== MATERIAL PROVIDED

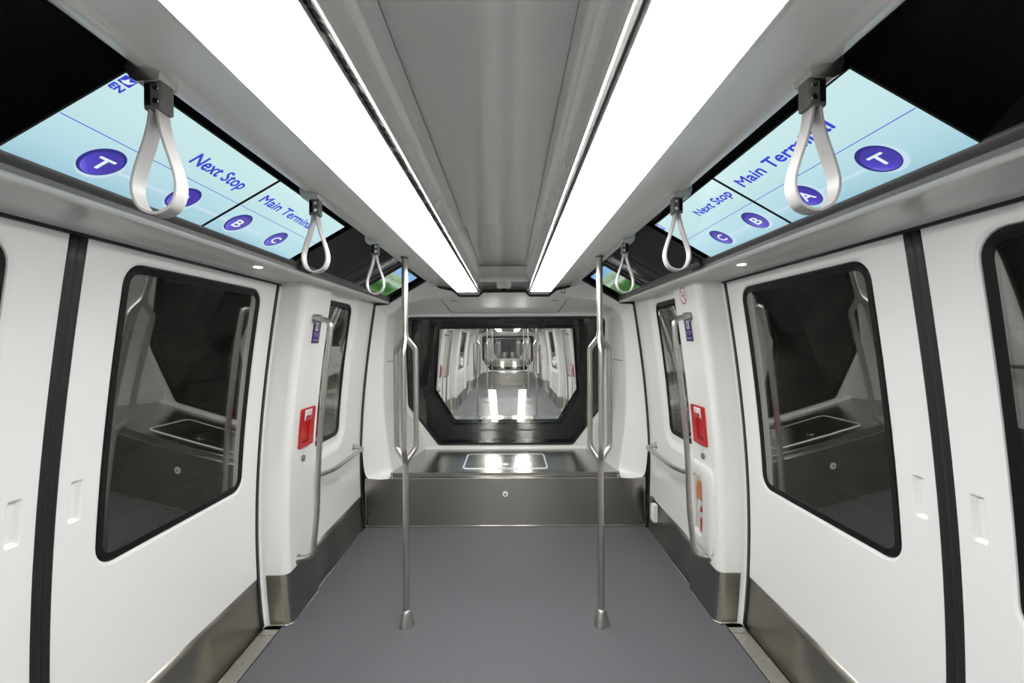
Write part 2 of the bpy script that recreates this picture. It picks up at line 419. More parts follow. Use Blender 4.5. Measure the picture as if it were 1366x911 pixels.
# dark glass cove on both sides, with the screens set into it
def scr(s, D, u, n=0.0):
    return Vector((s*(0.73+0.8667*u-0.5*n), D, 2.17-0.5*u-0.8667*n))
for s in (-1, 1):
    C = sgroup('trim_%d' % (1 if s < 0 else 2), 'black glossy slanted panel above the %s doors holding the route screens' % SIDE[s], 'cove panel', (s*0.85, YC, 2.12), short='%s black glossy slanted ceiling panel' % SIDE[s], full=True)
    mb = MB(); prof = [scr(s, 0, u) for u in (-0.13, 0.0, 0.30, 0.303)]
    sweep_y(mb, [(p.x, p.z) for p in prof], 2*YC-2.235, 2.235, flip=(s < 0))
    obj('gloss_panel', mb, M['blackgloss'], C, solid=-0.01)
    mb = MB(); sweep_y(mb, [(p.x, p.z) for p in prof], 2.235, YF-0.02, flip=(s < 0)); sweep_y(mb, [(p.x, p.z) for p in prof], YB+0.02, 2*YC-2.235, flip=(s < 0))
    obj('grey_panel', mb, M['greygloss'], C, solid=-0.01)
    mb = MB()
    pts = [(0.988, 2.023), (0.990, 2.008), (0.996, 2.000), (1.002, 1.996), (1.004, 1.982), (1.03, 1.982), (1.05, 2.03), (1.0, 2.05)]
    mb.prism([(s*x, z) for x, z in pts], 'y', YB+0.02, YF-0.02)
    obj('lower_rail', mb, M['darkbar'], C)
    mb = MB()
    for D in (2.235, 2.86, 3.22):
        for u0, u1 in ((-0.1, 0.15), (0.15, 0.302)):
            a = scr(s, D+(0.0 if u0 < 0 else 0.0), (u0+u1)/2, 0.001)
            mb.obox(Matrix.Translation(a) @ Matrix.Rotation(s*math.atan2(0.5, 0.8667), 4, 'Y'), u1-u0, 0.004, 0.003)
    obj('panel_joint', mb, M['black'], C)
    # folded bracket under the gloss panel past the second screen
    mb = MB(); mb.tube(fillet_path([scr(s, 2.27, 0.24, 0.008), scr(s, 2.27, 0.295, 0.012), scr(s, 2.31, 0.318, 0.02), scr(s, 2.42, 0.322, 0.02)], 0.03), 0.008, 10)
    obj('hinge_stay', mb, M['rubber'], C)
    # ledge over the doors
    mb = MB()
    pts = [(1.315, 1.962), (1.262, 1.962), (1.250, 1.972), (1.10, 1.972), (1.03, 1.966), (1.010, 1.965), (1.002, 1.968), (0.999, 1.974), (1.002, 1.981), (1.012, 1.986), (1.04, 1.995), (1.315, 2.02)]
    mb.prism([(s*x, z) for x, z in pts], 'y', YB+0.02, YF-0.02)
    o = struct('trim_%d' % (3 if s < 0 else 4), mb, M['ceil_panel'], 'pale ledge with rounded lip above the %s doors and windows' % SIDE[s], 'ledge', short='%s pale ledge over the doors' % SIDE[s], full=True, loc=(s*1.15, YC, 1.98), smooth=45)
    # black gap between ledge and doors
    mb = MB(); mb.box(s*1.262, s*1.40, YB+0.05, YF-0.05, 1.952, 1.968)
    struct('trim_%d' % (5 if s < 0 else 6), mb, M['rubber'], 'thin black rubber strip along the top of the %s doors' % SIDE[s], 'seal', short='%s black seal over the doors' % SIDE[s], full=True)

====

§ **TASK TO COMPLETE**
Replicate the material above verbatim; images stay out of the copy.

§ **SOLUTION**
Write part 2 of the bpy script that recreates this picture. It picks up at line 419. More parts follow. Use Blender 4.5. Measure the picture as if it were 1366x911 pixels.
# dark glass cove on both sides, with the screens set into it
def scr(s, D, u, n=0.0):
    return Vector((s*(0.73+0.8667*u-0.5*n), D, 2.17-0.5*u-0.8667*n))
for s in (-1, 1):
    C = sgroup('trim_%d' % (1 if s < 0 else 2), 'black glossy slanted panel above the %s doors holding the route screens' % SIDE[s], 'cove panel', (s*0.85, YC, 2.12), short='%s black glossy slanted ceiling panel' % SIDE[s], full=True)
    mb = MB(); prof = [scr(s, 0, u) for u in (-0.13, 0.0, 0.30, 0.303)]
    sweep_y(mb, [(p.x, p.z) for p in prof], 2*YC-2.235, 2.235, flip=(s < 0))
    obj('gloss_panel', mb, M['blackgloss'], C, solid=-0.01)
    mb = MB(); sweep_y(mb, [(p.x, p.z) for p in prof], 2.235, YF-0.02, flip=(s < 0)); sweep_y(mb, [(p.x, p.z) for p in prof], YB+0.02, 2*YC-2.235, flip=(s < 0))
    obj('grey_panel', mb, M['greygloss'], C, solid=-0.01)
    mb = MB()
    pts = [(0.988, 2.023), (0.990, 2.008), (0.996, 2.000), (1.002, 1.996), (1.004, 1.982), (1.03, 1.982), (1.05, 2.03), (1.0, 2.05)]
    mb.prism([(s*x, z) for x, z in pts], 'y', YB+0.02, YF-0.02)
    obj('lower_rail', mb, M['darkbar'], C)
    mb = MB()
    for D in (2.235, 2.86, 3.22):
        for u0, u1 in ((-0.1, 0.15), (0.15, 0.302)):
            a = scr(s, D+(0.0 if u0 < 0 else 0.0), (u0+u1)/2, 0.001)
            mb.obox(Matrix.Translation(a) @ Matrix.Rotation(s*math.atan2(0.5, 0.8667), 4, 'Y'), u1-u0, 0.004, 0.003)
    obj('panel_joint', mb, M['black'], C)
    # folded bracket under the gloss panel past the second screen
    mb = MB(); mb.tube(fillet_path([scr(s, 2.27, 0.24, 0.008), scr(s, 2.27, 0.295, 0.012), scr(s, 2.31, 0.318, 0.02), scr(s, 2.42, 0.322, 0.02)], 0.03), 0.008, 10)
    obj('hinge_stay', mb, M['rubber'], C)
    # ledge over the doors
    mb = MB()
    pts = [(1.315, 1.962), (1.262, 1.962), (1.250, 1.972), (1.10, 1.972), (1.03, 1.966), (1.010, 1.965), (1.002, 1.968), (0.999, 1.974), (1.002, 1.981), (1.012, 1.986), (1.04, 1.995), (1.315, 2.02)]
    mb.prism([(s*x, z) for x, z in pts], 'y', YB+0.02, YF-0.02)
    o = struct('trim_%d' % (3 if s < 0 else 4), mb, M['ceil_panel'], 'pale ledge with rounded lip above the %s doors and windows' % SIDE[s], 'ledge', short='%s pale ledge over the doors' % SIDE[s], full=True, loc=(s*1.15, YC, 1.98), smooth=45)
    # black gap between ledge and doors
    mb = MB(); mb.box(s*1.262, s*1.40, YB+0.05, YF-0.05, 1.952, 1.968)
    struct('trim_%d' % (5 if s < 0 else 6), mb, M['rubber'], 'thin black rubber strip along the top of the %s doors' % SIDE[s], 'seal', short='%s black seal over the doors' % SIDE[s], full=True)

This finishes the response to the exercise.